Supplied data:
■ ■ ■ ■ ■
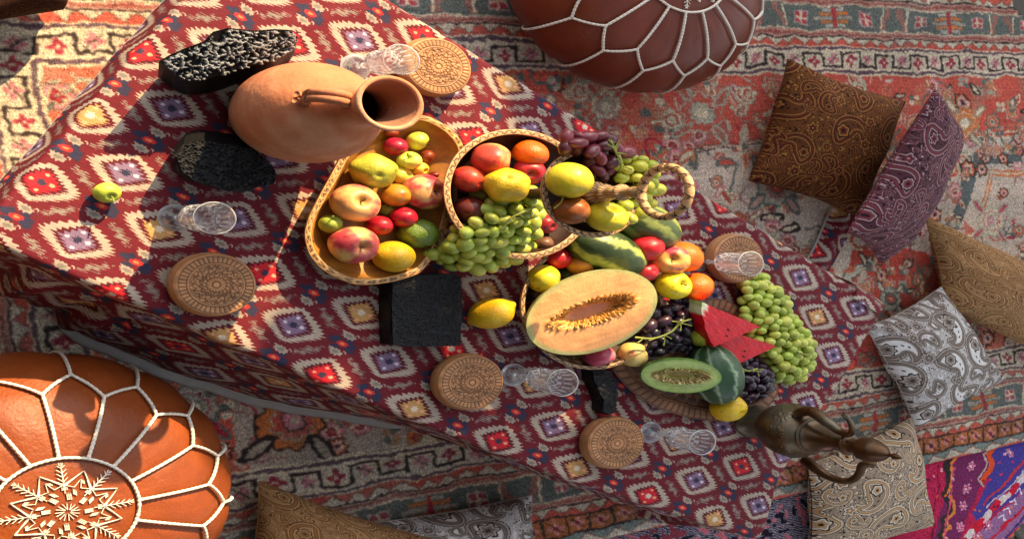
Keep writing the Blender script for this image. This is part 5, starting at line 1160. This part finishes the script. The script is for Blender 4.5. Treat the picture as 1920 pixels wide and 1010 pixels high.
bunch('small bunch of lit yellow-green grapes on the upper tier behind the stem', [(1170, 318, 24, 20, .262), (1205, 325, 30, 28, .262), (1205, 360, 30, 26, .255), (1180, 395, 24, 18, .258)], 11.0, GY, 30, 3, 1.15, lay=2, stalk=((1160, 290, .29), (1165, 305, .295), (1162, 322, .29)), twigs=2)
bunch('bunch of plum-red grapes at the top of the upper tier', [(1068, 268, 16, 14, .275), (1105, 270, 40, 20, .275), (1140, 285, 34, 24, .27), (1128, 318, 28, 18, .26)], 11.5, GR_, 22, 4, 1.6, lay=2, stalk=((1143, 262, .30), (1152, 280, .30), (1160, 296, .295)), twigs=6)
bunch('bunch of black grapes with pale bare twigs beside the cantaloupe', [(1215, 640, 36, 26, .035), (1250, 610, 52, 44, .040), (1285, 590, 40, 34, .036), (1262, 640, 50, 24, .03)], 10.0, GD, 70, 5, 1.4, lay=3, stalk=((1190, 632, .085), (1225, 634, .092), (1258, 622, .096), (1275, 605, .096), (1296, 598, .09)), twigs=10)
bunch('second bunch of black grapes in the shade beside the striped squash', [(1395, 690, 30, 24, .020), (1412, 715, 36, 26, .018), (1400, 738, 24, 14, .015)], 9.5, GD, 42, 6, 1.35, lay=3, stalk=((1380, 685, .055), (1402, 695, .062), (1420, 690, .058)), twigs=5)
bunch('long bunch of green grapes trailing along the far end of the board', [(1415, 535, 26, 22, .012), (1430, 560, 40, 28, .014), (1440, 600, 48, 34, .014), (1470, 640, 52, 40, .014), (1485, 675, 40, 32, .012), (1478, 700, 28, 18, .010)], 9.2, GG, 190, 7, 1.12, lay=3, stalk=((1495, 660, .05), (1510, 664, .052), (1524, 664, .048)), twigs=1)

# ------------------------------------------------------------------ copper ewer
c = U(1408, 786, T); ew = empty('copper_ewer', 'dark tarnished copper ewer with hinged domed lid, long handle and curved spout', 'ewer', c)
top = U(1683, 856, T + .335); lean = nat(top) - nat(c)
def ew_col(V):
    n = vnoise(V, 26, 3) + .5 * vnoise(V, 70, 5); a = sm(-.8, .8, n)[:, None]; return hx('503218') * (1 - a) + hx('5c5546') * a
def ew_place(V): V = np.asarray(V, float); return place(V + (V[:, 2:3] / lean[2]) * np.array([lean[0], lean[1], 0]), c)
def ewp(name, prof, seg=56, n=50, caps=(True, True), dent=None):
    V, Fx = lathe(spline(np.array(prof), n), seg, *caps); 
    if dent is not None: V = dent(V)
    return part(name, ew_place(V), Fx, M_copper, ew, col=ew_col(V))
ewp('foot', [(.044, .0), (.046, .006), (.036, .020), (.028, .040), (.030, .048)])
def fl(V):
    th = np.arctan2(V[:, 1], V[:, 0]); z = V[:, 2]; r = np.hypot(V[:, 0], V[:, 1]); k = np.ones(len(V))
    for a0 in np.arange(-math.pi, math.pi, math.pi / 4):
        d = np.arctan2(np.sin(th - a0), np.cos(th - a0)); x, y = d * r, z - .118; q = np.hypot(x, y); an = np.arctan2(y, x); k += .030 * (np.abs(np.cos(an * 6)) > .72) * (q < .017) * (q > .004)
    V = V.copy(); V[:, 0] *= k; V[:, 1] *= k; return V
V_, F_ = lathe(spline(np.array([(.030, .0485), (.050, .060), (.063, .085), (.0655, .105), (.060, .128), (.049, .143), (.042, .149)]), 70), 160); V_ = fl(V_); part('body', ew_place(V_), F_, M_copper, ew, col=ew_col(V_))
ewp('shoulder_ring', [(.041, .1492), (.045, .151), (.0445, .154), (.040, .155)])
ewp('neck', [(.039, .1555), (.030, .165), (.022, .180), (.0165, .200), (.0155, .218), (.017, .226)])
ewp('collar', [(.017, .2265), (.025, .229), (.0255, .234), (.018, .238), (.0165, .250), (.019, .258)])
ewp('lid', [(.0195, .2585), (.0265, .262), (.028, .272), (.0265, .288), (.018, .304), (.009, .313), (.005, .318), (.0045, .323), (.0075, .328), (.006, .335), (.0005, .345)])
# the handle and spout follow the photograph's curves in plan
def curve_part(name, pts, rad, seg=12):
    P = spline([nat(U(x, y, T + z)) for x, y, z in pts], 48); tv, tf = tube_geo(P, np.interp(np.linspace(0, 1, len(P)), np.linspace(0, 1, len(rad)), rad), seg); part(name, wld(tv), tf, M_copper, ew, col=ew_col(tv - nat(c)))
curve_part('handle', ((1492, 776, .135), (1520, 770, .165), (1550, 790, .20), (1575, 808, .225), (1590, 814, .245), (1597, 808, .252), (1596, 795, .250), (1588, 783, .245), (1580, 775, .243)), (.010, .013, .011, .008, .006, .006, .005, .005))
curve_part('spout', ((1512, 862, .085), (1530, 878, .115), (1555, 893, .14), (1580, 901, .165), (1600, 898, .185), (1612, 885, .205), (1617, 872, .22), (1630, 868, .232), (1640, 872, .238)), (.014, .011, .009, .008, .008, .008, .009, .010, .008))
curve_part('lid_hinge', ((1618, 836, .262), (1604, 836, .262), (1598, 842, .252)), (.004, .004, .003), 8)
# ------------------------------------------------------------------ canvas awning added out of view, its outline shaped to cast the right half's shade
M_canvas = mat('cream_canvas', color=(.70, .66, .58), rough=.9, bump=.4, bscale=200, vary=.08, vscale=6)
ZA = 2.7
def to_blocker(P): return np.asarray(P, float) + np.array(sun_dir) * ((ZA - P[2]) / sun_dir.z)
EDGE = [(640, -330), (800, -70), (940, 125), (968, 238), (1100, 400), (1262, 545), (1285, 640), (1165, 725), (1065, 785), (960, 785), (890, 730), (850, 640), (740, 582), (620, 558), (530, 566), (488, 606), (490, 660), (515, 705), (600, 694), (618, 674), (655, 668), (670, 700), (700, 790), (790, 832), (812, 745), (872, 800), (850, 860), (800, 960), (770, 1120)]  # lobe and notches invented to set where sun patches fall
loop = [U(x, y, T) for x, y in EDGE] + [wld(np.array(q)) for q in ((1.5, -2.0, T), (4.6, -2.0, T), (5.4, 2.9, T), (1.4, 2.9, T))]
LP = np.array([to_blocker(p) for p in loop]); nL = len(LP)
aw = empty('sun_blocker', 'cream canvas awning on poles added out of view to shade the right half of the rug', 'awning', (LP[:, 0].mean(), LP[:, 1].mean(), .01))
V = np.concatenate([LP, LP + [0, 0, .012]]); Fx = [tuple(range(nL))[::-1], tuple(range(nL, 2 * nL))] + [(i, (i + 1) % nL, nL + (i + 1) % nL, nL + i) for i in range(nL)]
part('canvas', V, Fx, M_canvas, aw, smooth=False)
for i in (nL - 1, nL - 2, nL - 3, nL - 4):
    p = LP[i]; tv, tf = tube_geo(np.array([(p[0], p[1], -.11), (p[0], p[1], ZA - .002)]), .03, 10); part('pole', tv, tf, M_tablewood, aw)

# dark cloth screen added out of view: blocks sky so the lower left stays dim
M_screen = mat('dark_cloth', color=(.10, .08, .07), rough=.95, vary=.2, vscale=8)
scn = empty('sky_blocker', 'dark cloth screen added out of view to cut the sky light at lower left', 'sky blocker', wld(np.array([.4, -1.45, .01])))
path_ = [(1.35, -1.45), (-.25, -1.45), (-.35, -1.3), (-.35, .85)]; sp_ = np.array(path_); cs_ = np.concatenate([[0], np.cumsum(np.hypot(*np.diff(sp_, axis=0).T))])
def screen_pt(f, z, o=0.): q_ = f * cs_[-1]; return np.array([np.interp(q_, cs_, sp_[:, 0]) - o * (q_ > 1.65), np.interp(q_, cs_, sp_[:, 1]) - o * (q_ <= 1.65) + .02 * math.sin(q_ * 14) * (q_ <= 1.55), z])
a_ = np.array([[screen_pt(i / 90, z, o) for z in (0.012, 1.6, 3.2)] for o in (0., .012) for i in range(91)]); part('cloth', wld(a_.reshape(-1, 3)), gridf(91, 3) + gridf(91, 3, off=273, flip=True), M_screen, scn)
for f in (0, .25, .5, .75, 1): p = wld(screen_pt(f, 0., .05)); tv, tf = tube_geo(np.array([(p[0], p[1], -.05), (p[0], p[1], 3.22)]), .02, 10); part('pole', tv, tf, M_tablewood, scn)
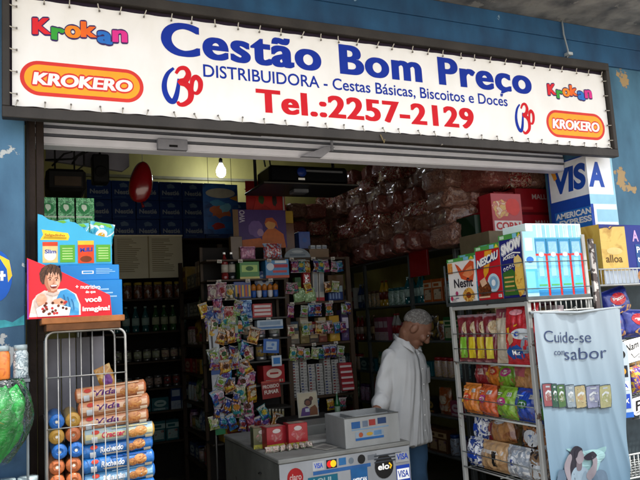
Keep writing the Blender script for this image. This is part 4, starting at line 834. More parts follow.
for c, p0, p1 in packs:
    u0, v0 = zpx(p0, 406); u1, v1 = zpx(p1, 383)
    if u1 > .985: u1 = .985
    uc = (u0+u1)/2; w2_ = (u1-u0)/2; r2_ = w2_*.35; dk_ = mat('#3a4652', .4, .1)
    def rr_(x0, y0, x1, y1, r): return [(x0+r, y0), (x1-r, y0), (x1, y0+.006), (x1, y1-.008), (x1-r, y1), (x0+r, y1), (x0, y1-.008), (x0, y0+.006)]
    lst += [('spoly', rr_(u0-.004, v0-.003, u1+.004, v1+.003, r2_), dk_), ('spoly', rr_(u0, v0, u1, v1, r2_), mat(c, .4, .15, 40)), ('spoly', rr_(uc-w2_*.6, v0+.02, uc+w2_*.6, v0+.055, r2_*.5), pic([['#c88a3a', '#b84a3a', '#5a8a3a', '#b8a03a'][p0 % 4], c, '#c8ccc4'], 50, coat=0)), ('rib', [(uc-w2_*.6, v1-.035), (uc, v1-.025), (uc+w2_*.6, v1-.03)], .008, mat('#c8ced2', .4)), ('rect', uc-w2_*.4, v1-.012, uc+w2_*.4, v1-.006, mat('#aab4ba', .4))]
def W_(*pp): return [zpx(*p) for p in pp]
DKH = mat('#2a2834', .5, .1); SKB = mat('#8f8890', .5, .1); DRS = mat('#8fa4b4', .5, .1); SOF = mat('#5f7488', .5, .1)
SKD = mat('#6f666e', .5, .1); SHD2 = mat('#7d93a4', .5, .1)
lst += [('spoly', W_((552, 530), (553, 476), (560, 468), (576, 471), (590, 473), (604, 467), (612, 477), (614, 530)), SOF, .02),
        ('spoly', W_((561, 530), (561, 476), (563, 458), (568, 449), (575, 444), (582, 446), (584, 452), (583, 466), (580, 490), (576, 530)), DKH, .02),
        ('spoly', W_((566, 530), (567, 482), (570, 469), (577, 465), (586, 465), (593, 472), (596, 490), (597, 530)), DRS, .02), ('spoly', W_((580, 530), (582, 490), (586, 470), (591, 473), (594, 490), (595, 530)), SHD2, .02),
        ('spoly', W_((577, 468), (577, 459), (583, 459), (583, 468)), SKD, .02), ('spoly', W_((575, 452), (579, 447), (583, 449), (585.5, 455), (584, 460), (580, 462), (576, 459)), SKB, .02), ('spoly', W_((583.5, 452), (586.5, 456), (584, 457)), SKB, .02), ('spoly', W_((574, 456), (574, 449), (579, 445), (583, 447), (579, 450), (577, 455)), DKH, .02),
        ('spoly', W_((589, 473), (594, 462), (593, 454), (597, 453), (600, 458), (598, 470), (593, 478)), SKB, .02), ('spoly', W_((585, 455), (593, 449), (598, 451), (599, 454), (590, 458)), DKH, .02), ('spoly', W_((563, 480), (559, 466), (562, 456), (567, 452), (569, 456), (566, 466), (567, 478)), SKB, .02)]
mb.prints(BS, lst, e0=.003, de=.0002); npart('printing', mb)
mb = MB(); mb.tube([(bx0-.01, BYY-.004, bzt+.002), (bx0+.2, BYY-.006, bzt-.006), ((bx0+bx1)/2, BYY-.006, bzt-.012), (bx1-.2, BYY-.006, bzt-.006), (bx1+.012, BYY-.004, bzt+.002)], .0085, mat('#aab4ba', .4, .1)); npart('top_bar', mb)
mb = MB(); mb.tube([(bx1-.12, BYY+.03, 0), (bx1-.004, BYY+.02, bzt)], .008, mat('#2c3336', .4, .1, metal=.3)); npart('pole', mb)
for x in (bx0+.03, (bx0+bx1)/2, bx1-.03):
    mb = MB(); mb.tube([(x, BYY-.004, bzt-.0), (x+.004, BYY+.01, bzt+.02), (x, RY0-.004, 1.535)], .0025, mat('#d0d4d2', .5)); npart('tie', mb)

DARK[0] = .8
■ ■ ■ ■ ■
What to work on:
Select the lines from the entries that include the word "follow".

The solution:
# the handle and spout follow the photograph's curves in plan
Keep writing the Blender script for this image. This is part 4, starting at line 834. More parts follow.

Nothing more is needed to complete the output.